大任町今任原(いまとうばる)に十輪院というお寺があります。正しくは松霊山延命寺十輪院といいます。本尊は鎮火地蔵尊です。このお地蔵さまにはこんな言い伝えがあります。
享保二(一七一七)年、小倉城主二代小笠原忠雄公が江戸の藩邸にいるときのできごとでありました。火事と喧嘩(けんか)は江戸の花といわれましたが、この年の火事も大きゅうございました。炎はまるで生きもののようにあばれまわり、家並みは何する間もなくのみこまれていきました。火の勢いは時間がたつにつれて増し、そばまでおし寄せてきました。
「もはや逃れるすべなし」
屋敷の者たちも観念しました。炎はまさに燃え移らんとしていた、そのとき、逃げまどう家臣たちの目に一人の僧がうつりました。その僧は手に錫杖(しゃくじよう)を持ち、屋根にすっくと立ちはだかっておりました。懸命な呪文(じゅもん)の声が耳に入ってきました。どうしたことか。炎は近づくことができず、あまつさえ風は静まり、屋敷は難を逃れました。
「僧をこれに…」
忠雄公は、僧を招き入れて茶をもてなしました。
「して貴僧はどこからこられたのか」
「われは領内豊前田川郡大任村の地蔵なり」
言い終えぬうちに、僧の姿はこつぜんと消え去っていました。
直ちに大任に向かって使者が出されました。この地に古びた草堂がありました。
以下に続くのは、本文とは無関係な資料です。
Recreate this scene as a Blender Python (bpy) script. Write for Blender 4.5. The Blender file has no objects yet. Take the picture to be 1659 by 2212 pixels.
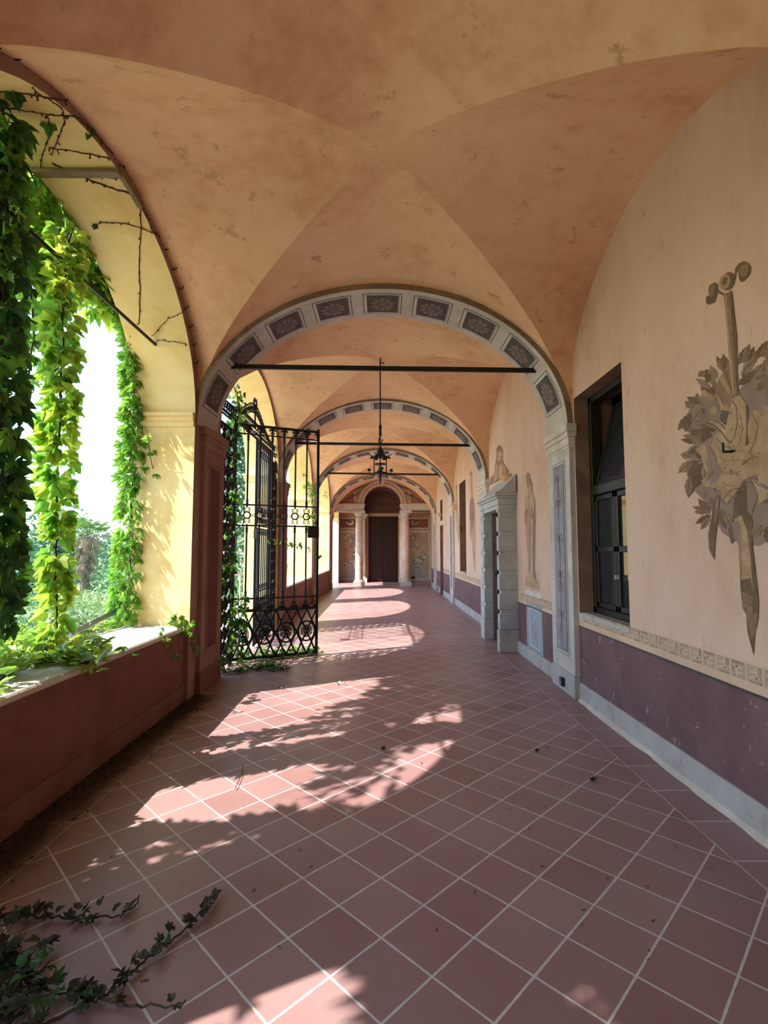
import bpy, math, random
from mathutils import Vector, Matrix
R = math.radians
random.seed(11)
SC = bpy.context.scene
COL = SC.collection

# ------------------------------------------------------------------ camera, sky, sun, exposure
F = 1100.0; PITCH = math.atan(80/1100); YAW = 3.5/1100; EYE = 1.6
cam_d = bpy.data.cameras.new('camera'); cam = bpy.data.objects.new('camera', cam_d); COL.objects.link(cam)
cam_d.sensor_fit = 'HORIZONTAL'; cam_d.sensor_width = 36.0; cam_d.lens = 36.0*F/1659
cam_d.clip_end = 500; cam_d.clip_start = 0.05
cam.location = (0, 0, EYE); cam.rotation_euler = (R(90)+PITCH, 0, -YAW)
SC.camera = cam

SUN_DIR = Vector((0.77, 0.38, -1.0)).normalized()
world = bpy.data.worlds.new('sky'); SC.world = world; world.use_nodes = True
wn = world.node_tree.nodes; wl = world.node_tree.links; wn.clear()
sky = wn.new('ShaderNodeTexSky'); sky.sky_type = 'NISHITA'; sky.sun_disc = False
sky.sun_elevation = R(49); sky.sun_rotation = math.atan2(-0.77, -0.38)
sky.air_density = 1.0; sky.dust_density = 0.4; sky.ozone_density = 1.0
bg = wn.new('ShaderNodeBackground'); bg.inputs['Strength'].default_value = 0.38
wo = wn.new('ShaderNodeOutputWorld')
tint = wn.new('ShaderNodeMix'); tint.data_type = 'RGBA'; tint.blend_type = 'MULTIPLY'; tint.inputs[0].default_value = 1.0
tint.inputs[7].default_value = (0.92, 0.965, 1.0, 1); wl.new(sky.outputs[0], tint.inputs[6]); wl.new(tint.outputs[2], bg.inputs['Color']); wl.new(bg.outputs[0], wo.inputs['Surface'])
sl = bpy.data.lights.new('sun', 'SUN'); sl.energy = 5.7; sl.angle = R(0.6); sl.color = (1.0, 0.96, 0.90)
sun = bpy.data.objects.new('sun', sl); COL.objects.link(sun)
sun.rotation_euler = SUN_DIR.to_track_quat('-Z', 'Y').to_euler(); sun.location = (-20, -10, 25)

vs = SC.view_settings
vs.view_transform = 'Standard'; vs.look = 'None'; vs.gamma = 1.0; vs.exposure = 1.24
try: vs.use_curve_mapping = False
except Exception: pass
SC.cycles.max_bounces = 10; SC.cycles.diffuse_bounces = 7; SC.cycles.transparent_max_bounces = 8
SC.cycles.sample_clamp_indirect = 6.0

# ------------------------------------------------------------------ measuring rays (photo point -> place in the gallery)
def ray(px, py):
    cx = (px-829.5)/F; v = (1106-py)/F
    fy = math.cos(PITCH)-v*math.sin(PITCH); uz = v*math.cos(PITCH)+math.sin(PITCH)
    return Vector((cx*math.cos(YAW)+fy*math.sin(YAW), -cx*math.sin(YAW)+fy*math.cos(YAW), uz))
def on_x(px, py, X):
    d = ray(px, py); return Vector((0, 0, EYE))+d*(X/d.x)
def on_y(px, py, Y):
    d = ray(px, py); return Vector((0, 0, EYE))+d*(Y/d.y)
def on_z(px, py, Z=0.0):
    d = ray(px, py); return Vector((0, 0, EYE))+d*((Z-EYE)/d.z)

# ------------------------------------------------------------------ mesh helpers
ORG = {}
class MB:
    def __init__(s): s.v = []; s.f = []; s.m = []
    def add(s, vs, fs, m=0):
        b = len(s.v); s.v += [tuple(x) for x in vs]
        for f in fs: s.f.append(tuple(i+b for i in f)); s.m.append(m)
    def poly(s, pts, m=0): s.add(pts, [tuple(range(len(pts)))], m)
    def box(s, x0, x1, y0, y1, z0, z1, m=0):
        s.add([(x0,y0,z0),(x1,y0,z0),(x1,y1,z0),(x0,y1,z0),(x0,y0,z1),(x1,y0,z1),(x1,y1,z1),(x0,y1,z1)],
              [(0,3,2,1),(4,5,6,7),(0,1,5,4),(1,2,6,5),(2,3,7,6),(3,0,4,7)], m)
    def bbox(s, x0, x1, y0, y1, z0, z1, b=0.01, m=0):     # box with chamfered edges
        xs = (x0, x0+b, x1-b, x1); 
        X=(x0,x1);Y=(y0,y1);Z=(z0,z1); pts=[]; idx={}
        for i in (0,1):
            for j in (0,1):
                for k in (0,1):
                    sx=b if i==0 else -b; sy=b if j==0 else -b; sz=b if k==0 else -b
                    for a,p in (('x',(X[i],Y[j]+sy,Z[k]+sz)),('y',(X[i]+sx,Y[j],Z[k]+sz)),('z',(X[i]+sx,Y[j]+sy,Z[k]))):
                        idx[(i,j,k,a)]=len(pts); pts.append(p)
        fs=[]
        for i in (0,1):
            q=[idx[(i,0,0,'x')],idx[(i,1,0,'x')],idx[(i,1,1,'x')],idx[(i,0,1,'x')]]; fs.append(tuple(q if i else q[::-1]))
        for j in (0,1):
            q=[idx[(0,j,0,'y')],idx[(0,j,1,'y')],idx[(1,j,1,'y')],idx[(1,j,0,'y')]]; fs.append(tuple(q if j else q[::-1]))
        for k in (0,1):
            q=[idx[(0,0,k,'z')],idx[(1,0,k,'z')],idx[(1,1,k,'z')],idx[(0,1,k,'z')]]; fs.append(tuple(q if k else q[::-1]))
        for i in (0,1):
            for j in (0,1):
                fs.append((idx[(i,j,0,'x')],idx[(i,j,0,'y')],idx[(i,j,1,'y')],idx[(i,j,1,'x')]))
                fs.append((idx[(i,0,j,'x')],idx[(i,0,j,'z')],idx[(i,1,j,'z')],idx[(i,1,j,'x')]))
                fs.append((idx[(0,i,j,'y')],idx[(0,i,j,'z')],idx[(1,i,j,'z')],idx[(1,i,j,'y')]))
                for k in (0,1): fs.append((idx[(i,j,k,'x')],idx[(i,j,k,'y')],idx[(i,j,k,'z')]))
        s.add(pts, fs, m)
    def tube(s, pts, r, n=6, m=0, cap=True):
        pts = [Vector(p) for p in pts]; N = len(pts)
        rs = r if isinstance(r, (list, tuple)) else [r]*N
        up = None; rings = []
        for i, p in enumerate(pts):
            t = (pts[min(i+1,N-1)]-pts[max(i-1,0)])
            if t.length < 1e-9: t = Vector((0,0,1))
            t.normalize()
            if up is None:
                up = t.cross(Vector((0.13,0.31,0.94)))
                if up.length < 0.2: up = t.cross(Vector((1,0,0)))
            up = up - t*up.dot(t)
            if up.length < 1e-6: up = t.cross(Vector((1,0,0)))
            up.normalize(); w = t.cross(up)
            rings.append([p+(up*math.cos(2*math.pi*k/n)+w*math.sin(2*math.pi*k/n))*rs[i] for k in range(n)])
        b = len(s.v); s.v += [tuple(q) for rg in rings for q in rg]
        for i in range(N-1):
            for k in range(n):
                s.f.append((b+i*n+k, b+i*n+(k+1)%n, b+(i+1)*n+(k+1)%n, b+(i+1)*n+k)); s.m.append(m)
        if cap:
            s.f.append(tuple(b+k for k in range(n))[::-1]); s.m.append(m)
            s.f.append(tuple(b+(N-1)*n+k for k in range(n))); s.m.append(m)
    def lathe(s, prof, c, n=24, m=0, a0=0.0, a1=2*math.pi):
        full = abs(a1-a0-2*math.pi) < 1e-6; k = n if full else n+1
        b = len(s.v)
        for (r, z) in prof:
            for i in range(k):
                a = a0+(a1-a0)*i/n
                s.v.append((c[0]+r*math.cos(a), c[1]+r*math.sin(a), c[2]+z))
        for j in range(len(prof)-1):
            for i in range(n):
                i2 = (i+1) % k
                s.f.append((b+j*k+i, b+j*k+i2, b+(j+1)*k+i2, b+(j+1)*k+i)); s.m.append(m)
    def build(s, name, mats, parent=None, smooth=False, label=None, origin=None):
        if not isinstance(mats, (list, tuple)): mats = [mats]
        if parent is not None: o0 = ORG[parent]
        elif origin is not None: o0 = Vector(origin)
        elif s.v:
            xs=[p[0] for p in s.v]; ys=[p[1] for p in s.v]; zs=[p[2] for p in s.v]
            o0 = Vector(((min(xs)+max(xs))/2,(min(ys)+max(ys))/2,min(zs)))
        else: o0 = Vector((0,0,0))
        me = bpy.data.meshes.new(name)
        me.from_pydata([(p[0]-o0.x, p[1]-o0.y, p[2]-o0.z) for p in s.v], [], s.f)
        for mt in mats: me.materials.append(mt)
        if len(mats) > 1: me.polygons.foreach_set('material_index', s.m)
        if smooth: me.polygons.foreach_set('use_smooth', [True]*len(me.polygons))
        me.update()
        o = bpy.data.objects.new(name, me); COL.objects.link(o)
        ORG[o] = o0
        if parent is None: o.location = o0
        else: o.parent = parent
        if label: o['label'] = label
        return o
def tag(o, label, cat, group=None, kind=None):
    o['label'] = label; o['category'] = cat
    if group: o['group'] = group
    if kind: o['kind'] = kind
    return o
def thing(name, loc, label, cat, group=None, kind=None):
    o = bpy.data.objects.new(name, None); COL.objects.link(o); o.location = loc; o.empty_display_size = 0.2
    ORG[o] = Vector(loc); return tag(o, label, cat, group, kind)

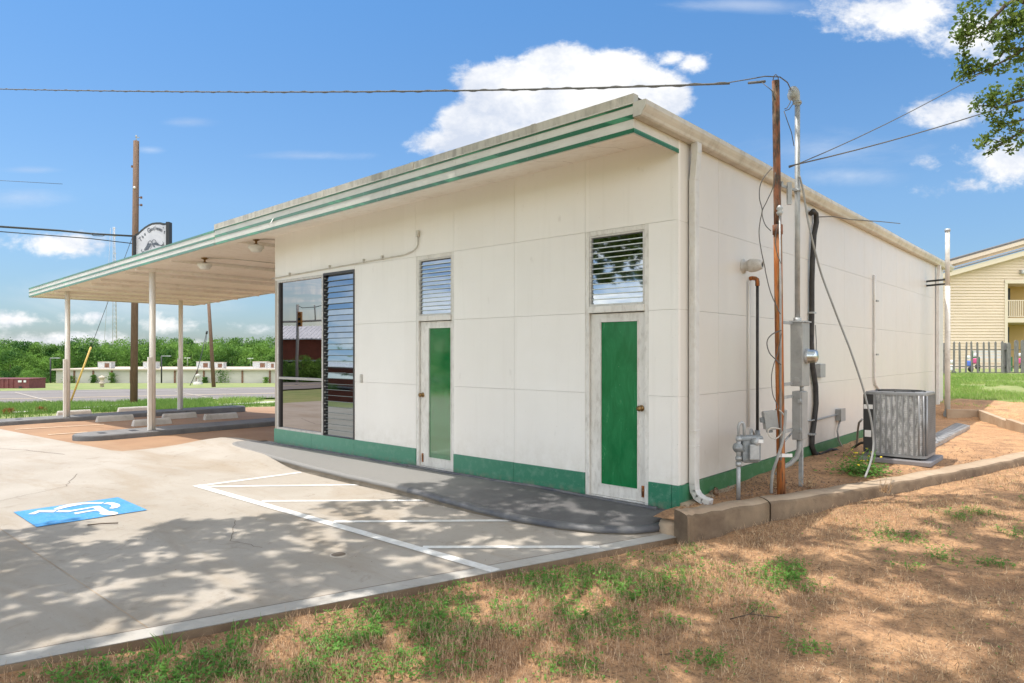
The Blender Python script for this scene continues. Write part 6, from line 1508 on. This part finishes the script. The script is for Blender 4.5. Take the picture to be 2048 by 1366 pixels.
for ti, (tx, ty, lab) in enumerate(trunks):
    tz = float(ground(tx, ty)); t = thing('oak_tree', (tx, ty, tz), lab, 'tree')
    G_ = groups[ti]; C = []; 
    for p, r_, n_ in G_:
        d = rg.normal(size=(n_, 3)); d /= np.linalg.norm(d, axis=1)[:, None]; C.append(p+d*r_*rg.uniform(.2, 1., (n_, 1))*np.array([1, 1, .55]))
    V, F = leafcloud(np.vstack(C), 1, .085, rg, .5)
    VV = [V]; FF = [F]
    if ti == 1:
        C = []
        for p, r_, n_ in gb:
            d = rg.normal(size=(n_, 3)); d /= np.linalg.norm(d, axis=1)[:, None]; C.append(p+d*r_*rg.uniform(.15, 1., (n_, 1))*np.array([1, 1, .9]))
        V2, F2 = leafcloud(np.vstack(C), 1, .034, rg, .2); VV.append(V2); FF.append(F2+len(V))
    o = np_mesh('crown', np.vstack(VV)-np.array([tx, ty, tz]), np.vstack(FF), M['leaftree']); link('crown', o, t)
    mb = MB(); mb.tube([(tx, ty, tz-.1), (tx+.05, ty, tz+1.5), (tx-.1, ty+.1, tz+3.2), (tx, ty+.1, tz+4.6)], [.32, .25, .22, .16], 12); mb.build('trunk', M['bark'], t)
    # limbs: cluster centres gathered round a few limb ends
    pts = np.array([p for p, _, _ in G_]); K_ = 16; idx = rg.choice(len(pts), K_, replace=False); cen_ = pts[idx].copy()
    for _ in range(6):
        dd = ((pts[:, None]-cen_[None])**2).sum(2).argmin(1)
        for k in range(K_):
            if (dd == k).any(): cen_[k] = pts[dd == k].mean(0)
    mb = MB(); tw = MB(); root = Vector((tx, ty+.1, tz+4.4))
    def okp(p):
        a_, b_, c_ = proj(p); return c_ < .05 or b_ < -25 or a_ < -80 or a_ > 2120
    for k in range(K_):
        e = Vector(cen_[k]); mid = root.lerp(e, .5)+Vector((0, 0, .9)); L_ = [root, root.lerp(mid, .5)+Vector((.1, .1, .25)), mid, mid.lerp(e, .5)+Vector((.1, -.1, .15)), e]
        if all(okp(q) for q in L_): mb.tube(L_, [.10, .075, .055, .04, .022], 7)
        else: L_ = [L_[-2], L_[-1]]
        mine = sorted(np.where(dd == k)[0], key=lambda i_: np.linalg.norm(pts[i_]-np.array(e))); done = list(L_[1:])
        for i in mine:
            q = Vector(pts[i]); s_ = min(done, key=lambda z_: (z_-q).length); m_ = s_.lerp(q, .5)+Vector((rg.uniform(-.08, .08), rg.uniform(-.08, .08), .05))
            if okp(m_) and okp(s_) and okp(q): tw.tube([s_, m_, q], [.010, .007, .004], 4)
            done.append(q)
    if ti == 1:
        def br(P_, r0, r1, T):
            Q = [atT(*D4(x, y), T) for x, y in P_]; n_ = len(Q); mb.tube(Q, [r0+(r1-r0)*i/(n_-1) for i in range(n_)], 6)
        br([(1500, -250), (1000, -60), (717, 20), (660, -10), (560, 40), (500, 110), (440, 170), (400, 240), (330, 240), (270, 300), (240, 370), (180, 410)], .035, .006, 9)
        br([(1000, -60), (717, 420), (620, 410), (540, 450), (500, 510)], .03, .004, 9)
        br([(1100, 200), (717, 410), (640, 470), (560, 515), (480, 550), (400, 600), (300, 640), (210, 690)], .02, .005, 9)
        br([(420, 0), (360, 50), (320, 75)], .006, .003, 9); br([(300, 640), (260, 560), (220, 480)], .006, .003, 9)
        br([(1500, 300), (1000, 700), (717, 850), (600, 880), (500, 920), (420, 900), (320, 900)], .03, .005, 9.4)
        br([(1000, 700), (717, 1020), (620, 1045), (500, 1060)], .02, .005, 9.4)
        br([(1000, 900), (717, 1110), (620, 1170), (540, 1220), (440, 1290)], .02, .005, 9.4); br([(540, 1220), (460, 1190), (370, 1220)], .006, .004, 9.4); br([(600, 880), (560, 950), (420, 980)], .005, .003, 9.4); br([(717, 700), (680, 770), (600, 830)], .007, .004, 9.4)
        e = atT(*D4(1500, 0), 9.1); mb.tube([root, root.lerp(e, .5)+Vector((0, 0, .3)), e], [.11, .07, .035], 7)
    mb.build('limbs', M['bark'], t); tw.build('twigs', M['bark'], t)

# ------------------------------------------------------------------ grass and weeds
def blades(name, P, h, wd, lean, m_, label, seed=1):
    rg = np.random.default_rng(seed); n_ = len(P); a = rg.uniform(0, 2*math.pi, n_); hh = h*rg.uniform(.45, 1.35, n_); ww = wd*rg.uniform(.7, 1.3, n_)
    la = rg.uniform(0, 2*math.pi, n_); ln = lean*rg.uniform(.1, 1.4, n_)
    dx_, dy_ = np.cos(a)*ww/2, np.sin(a)*ww/2; L1 = np.minimum(ln, 1.5)
    tx, ty, tz = np.cos(la)*np.sin(L1)*hh, np.sin(la)*np.sin(L1)*hh, np.cos(L1)*hh
    b0 = P+np.stack([-dx_, -dy_, np.zeros(n_)], 1); b1 = P+np.stack([dx_, dy_, np.zeros(n_)], 1)
    m_0 = P+np.stack([tx*.45-dx_*.7, ty*.45-dy_*.7, tz*.62], 1); m_1 = P+np.stack([tx*.45+dx_*.7, ty*.45+dy_*.7, tz*.62], 1)
    tp = P+np.stack([tx, ty, tz], 1); tp2 = tp+np.stack([dx_*.12, dy_*.12, np.zeros(n_)], 1)
    V = np.stack([b0, b1, m_1, m_0, tp, tp2], 1).reshape(-1, 3); k = np.arange(n_)[:, None]*6
    F = np.concatenate([k+np.array([[0, 1, 2, 3]]), k+np.array([[3, 2, 5, 4]])], 0)
    o = link(name, np_mesh(name, V, F, m_)); return tag(o, label, 'grass', kind='stuff')
M['dry'] = leafmat('dry_grass', (.38, .235, .125), (.72, .53, .33), 34, .15, lo=.4, hi=.6, c=(.11, .07, .04))
M['green'] = leafmat('green_weed', (.06, .18, .03), (.20, .40, .07), 7, .35)
M['mixed'] = leafmat('lawn_blade', (.16, .34, .04), (.38, .50, .13), 1.2, .3, c=(.42, .36, .18))
M['verge'] = leafmat('verge_blade', (.08, .19, .03), (.24, .35, .08), 3.5, .35)
M['straw'] = leafmat('straw_blade', (.40, .24, .13), (.70, .50, .33), 30, .15, lo=.4, hi=.6, c=(.16, .10, .06))
M['chip'] = mat('pale_chip', (.55, .46, .35), (.35, .27, .2), 40, rough=.9)
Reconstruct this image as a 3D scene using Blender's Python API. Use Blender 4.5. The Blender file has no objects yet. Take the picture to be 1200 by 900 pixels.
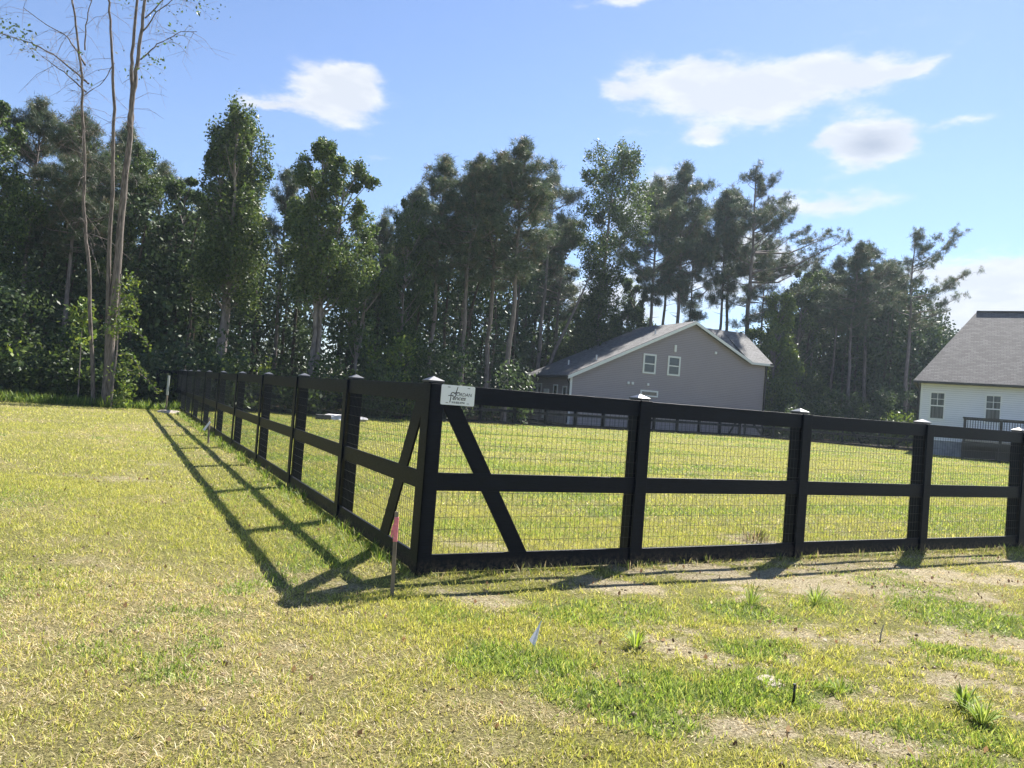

草堂は二本の松の間に、守られるように静かでありました。ここに地蔵が、生けるがごとく座しておりました。かたわらに、江戸邸で僧に出した茶わんがおかれていました。
その地蔵の足元が黒くこげていました。まさしくこのお方だと確信しました。
報告を聞いて、忠雄公は今さらながら霊験あらたかなるものを知りました。そして、長く香を絶やさぬよう精舎を新たに建立し、臨検の際に参拝することとしました。
鎮火地蔵祭りは、毎年、盆月の八月二四日と決められています。この日に限って本尊は開帳されます。村では盆踊りや相撲で祭りを楽しみます。この夜は、彦山川に精霊流しもします。以前は青年男女が、祭りの準備に駆けまわっていました。
火難守護の寺として有名で、家に本尊のお札を貼ってあると、火事にならないと信仰されているそうです。